例えば、取引先の工場にいって「走るな」「時間に遅れるな」「ドアはちゃんと閉めること」などと張り紙がアチコチ貼ってあれば、その会社ではいつも「走る人」「時間に遅れている人が」「ドアを開けっぱなしにする人」がいるからその貼紙が貼ってある。つまり、ずっと守れない状態が続いていることを証明していると聞きました。
では、貼紙がなくてもルールがキチンと守られている職場とは、どのような職場でしょう。
一番簡単な答えは、すでに職場にモラル、躾が定着している職場です。なぜなら新入社員は、新しい職場の文化に最初から染まり、順応しやすいため、従来からいる先輩社員に良い文化が定着していれば、真似をしてくれるからです。職場に躾が定着していれば、新人さんはすぐ真似をして習慣化します。海外から来た旅行者が、日本のきれいな街中でゴミを捨てないのも同じ理由です。
ところが、元々ルールが守られておらず、躾が定着していない職場は少し大変です。では、どうすればよいのでしょう?それは、「言葉で直接本人に、その都度、その場で注意する。」これしかありません。注意するのは当然、職場の上司、先輩です。ところが、上司、先輩が「後輩、部下に嫌われたくない」と考える職場では、放置されドンドン躾が崩壊していきます。この状態は「個性」とは言わず単なる「ワガママ」になります。
最も大変なのは、上司、先輩がルールを守らない会社です。これがトップの社長や、経営層であれば目も当てられません。それを見て、後輩、部下がルールを守ることはほぼあり得ず、まじめな方たちはあほらしくなって、会社を見限ってドンドン去っていきます。または上司、先輩に直接注意して逆に会社を追い出されるように辞めてしまう場合もあります。
以上から、良い職場とは「リーダーが自ら率先してルール、モラルを遵守し見本となっている」「上司、先輩が問題児に、その場でキチンと即座に注意できる」職場です。このような職場では、逆に注意貼紙はなくなり、あるのは職場スローガンや目標掲示のみなのです。
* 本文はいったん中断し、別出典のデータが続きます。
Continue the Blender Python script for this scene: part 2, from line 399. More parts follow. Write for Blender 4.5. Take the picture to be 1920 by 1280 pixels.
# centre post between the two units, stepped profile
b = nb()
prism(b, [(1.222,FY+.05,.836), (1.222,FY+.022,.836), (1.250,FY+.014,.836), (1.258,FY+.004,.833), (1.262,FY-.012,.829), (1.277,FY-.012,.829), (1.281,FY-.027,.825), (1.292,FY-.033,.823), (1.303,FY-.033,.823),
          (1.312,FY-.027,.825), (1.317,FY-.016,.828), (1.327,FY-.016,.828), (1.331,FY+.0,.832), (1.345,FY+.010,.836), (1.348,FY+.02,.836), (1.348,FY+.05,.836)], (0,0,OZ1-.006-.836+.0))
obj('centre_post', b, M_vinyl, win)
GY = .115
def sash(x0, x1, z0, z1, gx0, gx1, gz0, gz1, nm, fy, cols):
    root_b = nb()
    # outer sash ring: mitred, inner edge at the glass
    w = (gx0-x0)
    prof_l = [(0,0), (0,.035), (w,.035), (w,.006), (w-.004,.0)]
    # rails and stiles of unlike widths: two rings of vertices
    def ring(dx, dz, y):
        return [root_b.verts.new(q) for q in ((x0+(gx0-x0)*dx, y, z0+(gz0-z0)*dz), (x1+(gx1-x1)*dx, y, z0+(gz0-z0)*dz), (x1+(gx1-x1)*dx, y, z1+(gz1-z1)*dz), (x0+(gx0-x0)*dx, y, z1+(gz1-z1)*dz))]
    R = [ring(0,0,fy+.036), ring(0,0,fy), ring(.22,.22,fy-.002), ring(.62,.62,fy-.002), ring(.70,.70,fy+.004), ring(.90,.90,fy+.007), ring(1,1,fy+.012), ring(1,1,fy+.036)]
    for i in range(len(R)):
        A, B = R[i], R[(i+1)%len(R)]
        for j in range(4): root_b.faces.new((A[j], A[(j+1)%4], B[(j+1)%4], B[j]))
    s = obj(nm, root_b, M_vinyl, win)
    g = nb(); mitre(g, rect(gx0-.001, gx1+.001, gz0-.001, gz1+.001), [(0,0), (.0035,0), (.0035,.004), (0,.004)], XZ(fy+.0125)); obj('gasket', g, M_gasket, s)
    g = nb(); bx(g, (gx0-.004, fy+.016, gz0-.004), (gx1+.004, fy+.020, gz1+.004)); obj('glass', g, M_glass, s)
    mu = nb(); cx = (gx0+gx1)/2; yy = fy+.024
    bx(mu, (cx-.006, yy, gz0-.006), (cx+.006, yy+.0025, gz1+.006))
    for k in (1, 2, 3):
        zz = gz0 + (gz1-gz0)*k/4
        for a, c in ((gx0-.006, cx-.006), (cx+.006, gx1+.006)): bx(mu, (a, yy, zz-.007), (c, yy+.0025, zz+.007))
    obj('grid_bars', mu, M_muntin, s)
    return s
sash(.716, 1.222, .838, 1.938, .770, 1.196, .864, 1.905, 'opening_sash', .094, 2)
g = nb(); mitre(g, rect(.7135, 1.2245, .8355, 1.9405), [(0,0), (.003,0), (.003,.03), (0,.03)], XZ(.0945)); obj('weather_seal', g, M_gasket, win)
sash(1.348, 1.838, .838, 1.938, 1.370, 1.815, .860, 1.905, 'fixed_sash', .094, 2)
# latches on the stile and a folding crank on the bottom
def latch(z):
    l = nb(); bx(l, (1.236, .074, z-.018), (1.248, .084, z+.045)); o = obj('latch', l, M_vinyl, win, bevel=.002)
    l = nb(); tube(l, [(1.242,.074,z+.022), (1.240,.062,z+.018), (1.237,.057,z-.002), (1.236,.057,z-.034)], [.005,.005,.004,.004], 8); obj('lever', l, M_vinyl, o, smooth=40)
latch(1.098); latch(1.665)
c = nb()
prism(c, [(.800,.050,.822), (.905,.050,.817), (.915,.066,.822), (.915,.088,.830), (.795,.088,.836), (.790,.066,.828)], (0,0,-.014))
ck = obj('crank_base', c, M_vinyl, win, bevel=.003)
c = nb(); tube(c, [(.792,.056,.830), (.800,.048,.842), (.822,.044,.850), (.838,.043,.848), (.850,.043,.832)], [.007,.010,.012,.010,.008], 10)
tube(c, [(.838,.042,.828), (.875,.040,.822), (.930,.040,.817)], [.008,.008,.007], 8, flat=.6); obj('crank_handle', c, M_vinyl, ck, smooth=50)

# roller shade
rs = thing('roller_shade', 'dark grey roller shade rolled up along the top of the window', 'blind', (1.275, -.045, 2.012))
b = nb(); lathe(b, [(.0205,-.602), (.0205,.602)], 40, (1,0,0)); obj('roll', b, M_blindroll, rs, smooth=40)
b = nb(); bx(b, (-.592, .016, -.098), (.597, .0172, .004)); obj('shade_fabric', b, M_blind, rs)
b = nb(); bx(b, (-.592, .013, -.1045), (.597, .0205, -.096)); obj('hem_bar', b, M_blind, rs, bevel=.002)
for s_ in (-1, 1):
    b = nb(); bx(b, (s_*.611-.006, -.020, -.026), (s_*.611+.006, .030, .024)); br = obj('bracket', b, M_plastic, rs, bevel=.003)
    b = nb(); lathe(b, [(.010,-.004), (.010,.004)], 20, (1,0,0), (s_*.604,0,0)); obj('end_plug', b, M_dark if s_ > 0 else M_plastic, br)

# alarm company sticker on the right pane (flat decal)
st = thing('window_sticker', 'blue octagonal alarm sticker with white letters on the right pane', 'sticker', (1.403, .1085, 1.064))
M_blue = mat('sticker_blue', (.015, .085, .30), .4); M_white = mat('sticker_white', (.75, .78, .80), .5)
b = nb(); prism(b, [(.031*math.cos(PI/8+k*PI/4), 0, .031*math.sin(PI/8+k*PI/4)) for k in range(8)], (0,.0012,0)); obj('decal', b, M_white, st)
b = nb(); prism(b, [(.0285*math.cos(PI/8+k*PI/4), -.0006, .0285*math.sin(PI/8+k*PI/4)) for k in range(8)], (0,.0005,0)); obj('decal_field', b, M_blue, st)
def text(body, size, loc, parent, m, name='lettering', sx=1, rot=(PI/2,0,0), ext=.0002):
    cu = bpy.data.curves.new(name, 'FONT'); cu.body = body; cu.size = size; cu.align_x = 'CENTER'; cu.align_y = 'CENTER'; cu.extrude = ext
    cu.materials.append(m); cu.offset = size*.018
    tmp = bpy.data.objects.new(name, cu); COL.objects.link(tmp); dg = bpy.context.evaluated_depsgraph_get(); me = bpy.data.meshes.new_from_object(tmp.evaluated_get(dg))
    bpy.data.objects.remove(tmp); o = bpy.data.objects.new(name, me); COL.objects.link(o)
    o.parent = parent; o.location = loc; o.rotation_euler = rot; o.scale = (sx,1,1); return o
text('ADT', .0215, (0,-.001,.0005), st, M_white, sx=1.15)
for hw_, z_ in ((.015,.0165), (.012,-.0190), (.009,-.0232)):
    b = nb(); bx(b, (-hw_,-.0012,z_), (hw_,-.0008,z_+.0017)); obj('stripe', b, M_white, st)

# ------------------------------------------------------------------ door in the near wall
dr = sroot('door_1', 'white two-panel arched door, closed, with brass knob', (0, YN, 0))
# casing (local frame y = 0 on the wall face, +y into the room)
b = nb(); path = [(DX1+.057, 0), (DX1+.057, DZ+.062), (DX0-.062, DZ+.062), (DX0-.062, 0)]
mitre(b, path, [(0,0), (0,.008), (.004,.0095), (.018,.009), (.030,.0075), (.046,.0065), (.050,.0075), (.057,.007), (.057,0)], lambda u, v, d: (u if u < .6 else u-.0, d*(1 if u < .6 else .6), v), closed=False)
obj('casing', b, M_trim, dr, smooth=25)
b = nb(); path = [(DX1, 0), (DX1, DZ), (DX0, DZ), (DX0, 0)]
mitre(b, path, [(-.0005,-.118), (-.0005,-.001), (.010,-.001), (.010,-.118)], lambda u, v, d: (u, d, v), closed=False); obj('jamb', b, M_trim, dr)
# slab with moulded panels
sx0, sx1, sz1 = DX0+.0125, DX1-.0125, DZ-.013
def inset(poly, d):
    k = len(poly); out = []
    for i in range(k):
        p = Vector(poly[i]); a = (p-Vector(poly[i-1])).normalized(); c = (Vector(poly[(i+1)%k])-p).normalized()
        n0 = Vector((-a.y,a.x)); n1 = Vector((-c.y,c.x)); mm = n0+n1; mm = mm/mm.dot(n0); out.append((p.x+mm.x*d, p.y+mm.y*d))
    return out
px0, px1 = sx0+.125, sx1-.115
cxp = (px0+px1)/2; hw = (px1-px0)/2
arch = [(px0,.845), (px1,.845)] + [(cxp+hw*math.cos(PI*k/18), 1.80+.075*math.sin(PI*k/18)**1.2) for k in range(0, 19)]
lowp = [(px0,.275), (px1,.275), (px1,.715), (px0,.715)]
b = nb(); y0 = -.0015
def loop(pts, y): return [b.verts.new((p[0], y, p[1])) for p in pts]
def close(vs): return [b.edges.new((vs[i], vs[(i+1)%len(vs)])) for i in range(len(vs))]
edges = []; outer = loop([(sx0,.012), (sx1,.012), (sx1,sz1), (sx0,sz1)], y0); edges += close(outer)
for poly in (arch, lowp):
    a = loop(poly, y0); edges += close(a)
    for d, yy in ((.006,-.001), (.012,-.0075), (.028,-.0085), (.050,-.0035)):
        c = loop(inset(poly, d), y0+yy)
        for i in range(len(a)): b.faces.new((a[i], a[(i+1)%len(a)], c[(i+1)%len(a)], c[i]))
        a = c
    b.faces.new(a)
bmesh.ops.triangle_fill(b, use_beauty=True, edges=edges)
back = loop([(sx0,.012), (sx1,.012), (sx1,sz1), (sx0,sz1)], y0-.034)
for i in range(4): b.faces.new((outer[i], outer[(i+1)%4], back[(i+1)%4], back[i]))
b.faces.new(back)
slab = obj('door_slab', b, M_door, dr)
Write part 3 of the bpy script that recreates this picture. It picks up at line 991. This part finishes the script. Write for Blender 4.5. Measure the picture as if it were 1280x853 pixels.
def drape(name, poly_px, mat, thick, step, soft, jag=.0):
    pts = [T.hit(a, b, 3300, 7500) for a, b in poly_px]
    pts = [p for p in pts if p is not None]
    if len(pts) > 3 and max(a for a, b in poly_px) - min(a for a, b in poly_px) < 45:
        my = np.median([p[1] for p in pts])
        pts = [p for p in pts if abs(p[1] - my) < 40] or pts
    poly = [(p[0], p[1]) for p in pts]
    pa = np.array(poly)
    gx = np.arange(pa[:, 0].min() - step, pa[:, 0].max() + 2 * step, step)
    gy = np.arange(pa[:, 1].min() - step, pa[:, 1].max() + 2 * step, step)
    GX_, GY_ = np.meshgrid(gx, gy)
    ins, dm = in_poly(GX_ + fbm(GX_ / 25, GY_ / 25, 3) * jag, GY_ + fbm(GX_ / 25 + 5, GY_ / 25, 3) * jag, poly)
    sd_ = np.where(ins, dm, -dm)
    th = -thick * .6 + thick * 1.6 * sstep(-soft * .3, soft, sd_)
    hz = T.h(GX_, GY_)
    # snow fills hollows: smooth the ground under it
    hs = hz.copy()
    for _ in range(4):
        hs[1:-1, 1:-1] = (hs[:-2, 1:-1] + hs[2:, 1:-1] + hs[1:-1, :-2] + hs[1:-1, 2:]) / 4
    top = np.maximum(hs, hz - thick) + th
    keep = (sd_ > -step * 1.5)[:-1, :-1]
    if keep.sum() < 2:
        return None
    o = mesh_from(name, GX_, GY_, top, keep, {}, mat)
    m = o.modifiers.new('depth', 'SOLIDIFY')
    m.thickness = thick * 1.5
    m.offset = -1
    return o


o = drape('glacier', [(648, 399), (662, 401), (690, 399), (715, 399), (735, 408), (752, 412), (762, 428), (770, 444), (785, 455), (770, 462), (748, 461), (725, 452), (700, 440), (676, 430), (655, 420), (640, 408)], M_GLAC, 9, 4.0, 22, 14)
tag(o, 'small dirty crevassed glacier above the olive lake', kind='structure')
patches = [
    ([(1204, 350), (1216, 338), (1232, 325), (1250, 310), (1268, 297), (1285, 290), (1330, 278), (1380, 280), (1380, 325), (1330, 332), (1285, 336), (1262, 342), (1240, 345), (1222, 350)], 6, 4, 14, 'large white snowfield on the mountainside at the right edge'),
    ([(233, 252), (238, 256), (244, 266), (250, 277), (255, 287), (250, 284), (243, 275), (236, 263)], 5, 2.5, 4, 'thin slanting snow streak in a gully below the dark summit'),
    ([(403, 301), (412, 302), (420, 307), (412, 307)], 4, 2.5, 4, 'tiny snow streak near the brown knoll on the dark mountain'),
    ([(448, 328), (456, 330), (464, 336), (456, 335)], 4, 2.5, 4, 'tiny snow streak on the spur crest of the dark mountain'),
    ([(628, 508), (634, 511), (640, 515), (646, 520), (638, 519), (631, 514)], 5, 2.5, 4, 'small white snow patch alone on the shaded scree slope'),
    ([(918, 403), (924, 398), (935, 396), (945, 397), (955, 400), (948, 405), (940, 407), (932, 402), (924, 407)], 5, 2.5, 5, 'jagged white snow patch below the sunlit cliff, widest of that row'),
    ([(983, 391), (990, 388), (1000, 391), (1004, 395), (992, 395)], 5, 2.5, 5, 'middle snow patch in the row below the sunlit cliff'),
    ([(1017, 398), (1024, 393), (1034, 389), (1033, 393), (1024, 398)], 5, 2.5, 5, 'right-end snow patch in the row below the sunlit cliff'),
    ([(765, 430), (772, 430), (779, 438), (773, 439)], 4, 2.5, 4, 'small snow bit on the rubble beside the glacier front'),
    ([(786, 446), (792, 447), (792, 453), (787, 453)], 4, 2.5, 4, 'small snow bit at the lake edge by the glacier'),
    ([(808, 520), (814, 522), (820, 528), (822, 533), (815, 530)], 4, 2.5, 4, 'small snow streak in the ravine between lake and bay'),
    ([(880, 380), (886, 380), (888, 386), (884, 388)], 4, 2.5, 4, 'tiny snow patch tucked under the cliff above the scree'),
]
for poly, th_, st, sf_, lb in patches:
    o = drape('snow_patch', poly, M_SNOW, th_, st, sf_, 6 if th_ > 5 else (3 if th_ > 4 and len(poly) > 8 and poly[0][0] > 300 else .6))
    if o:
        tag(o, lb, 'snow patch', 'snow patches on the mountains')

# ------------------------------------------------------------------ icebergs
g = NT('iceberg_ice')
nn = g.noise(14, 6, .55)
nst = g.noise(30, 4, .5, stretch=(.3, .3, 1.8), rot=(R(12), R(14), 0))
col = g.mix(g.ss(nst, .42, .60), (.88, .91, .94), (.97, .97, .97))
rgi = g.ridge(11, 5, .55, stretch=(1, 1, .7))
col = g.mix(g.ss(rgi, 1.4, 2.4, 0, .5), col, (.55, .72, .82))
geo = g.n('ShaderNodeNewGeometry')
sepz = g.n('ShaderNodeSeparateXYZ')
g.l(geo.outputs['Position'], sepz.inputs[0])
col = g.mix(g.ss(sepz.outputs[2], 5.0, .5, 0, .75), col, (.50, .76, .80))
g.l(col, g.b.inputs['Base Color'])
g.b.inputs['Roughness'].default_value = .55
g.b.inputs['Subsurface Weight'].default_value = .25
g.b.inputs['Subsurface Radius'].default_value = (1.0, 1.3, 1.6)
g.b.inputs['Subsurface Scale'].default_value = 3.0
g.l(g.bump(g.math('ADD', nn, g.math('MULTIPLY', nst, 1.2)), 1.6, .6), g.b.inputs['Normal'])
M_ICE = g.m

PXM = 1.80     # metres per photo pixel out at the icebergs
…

ただし一つ重大な注意点があります。ルールばかり守る人は、逆にルールにないことをやりたがらない傾向が強くなります。そうすると新しいこと、リスクのあることにチャレンジしなくなるという負の社風も生まれてしまいます。そうならないためにも経営層やリーダーは組織の中に、楽天家でルールを逸脱しても平気な少し野蛮な「挑戦者」と、ルールをきっちり守る少し官僚的な「文化人」という相反する性格の集団をうまくまとめていく必要もあります。
よって当社にとって良い社風を作るのは以下の3点と考えています。
① リーダー、経営層が自ら率先してルール、モラルを遵守し見本となっている。
② 上司、先輩が、問題児にその場でキチンと即座に注意できる。
③ ルールから逸脱するリスクがあっても、良いと思えば失敗を恐れず果敢にチャレンジすることを許す風土。
上記①②と③の間には矛盾する点があります。しかし、この相矛盾することを矛盾なく動かすことこそ良い社風のベースであり、リーダーが持つべきスキルだと思います。今後も、より部下や後輩の手本・見本となるよう、まずは社長である自分が率先してより良い文化を作るよう心がけ、社員から慕われるようリーダーシップを発揮したいと思います。